Although "You can clearly tell I've never been recruited" doesn't mean I didn't already know that colleges have different standards for athletes than the general student body. In fact that was part of the point that I was making. These universities claim to be all about education and the betterment of the world. In reality a large portion of what they are about is the same as what the rest of the world is about, money. If it wasn't about money athletes would be held to the same admission standards as the rest of the student body. The reality is that these division one universities make money from football. The American system of college is all about the money. If these universities were all such moral beacons they wouldn't lower their standards for athletes.

 

Luck and Martin are exceptions rather than the rule. I won't be sold this bogus idea that Sherman is a genius because he attended Stanford. There are guys who played at both ND and Stanford who wouldn't have been admitted if it wasn't for football. They then proceed to take a cake major taylored to athletes.

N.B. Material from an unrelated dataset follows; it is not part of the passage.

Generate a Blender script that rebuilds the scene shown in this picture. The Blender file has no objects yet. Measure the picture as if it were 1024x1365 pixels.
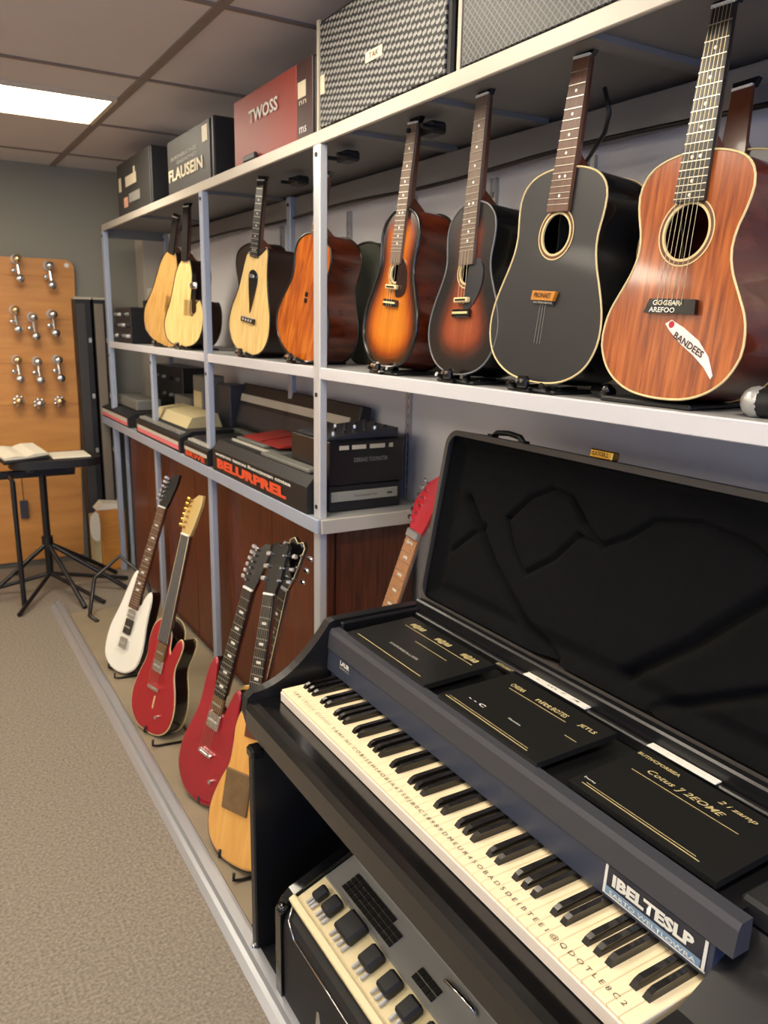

No one can ever convince me that this isn't the case. Especially when I see these guys interviewed compared to the other students who attend these schools. The examples of this at Stanford aren't as strong as those at ND, but it's really obvious at ND. PS Sorry to insult Stanford, I didn't know that institutions of higher education were sacred to the point that we can't even question any element of their operations. I didn't know if they cheat. I just said that I wouldn't completely rule it out. ND is guilty of cheating, and prior to this news plenty of people would have said that could never happen at such a fine institution.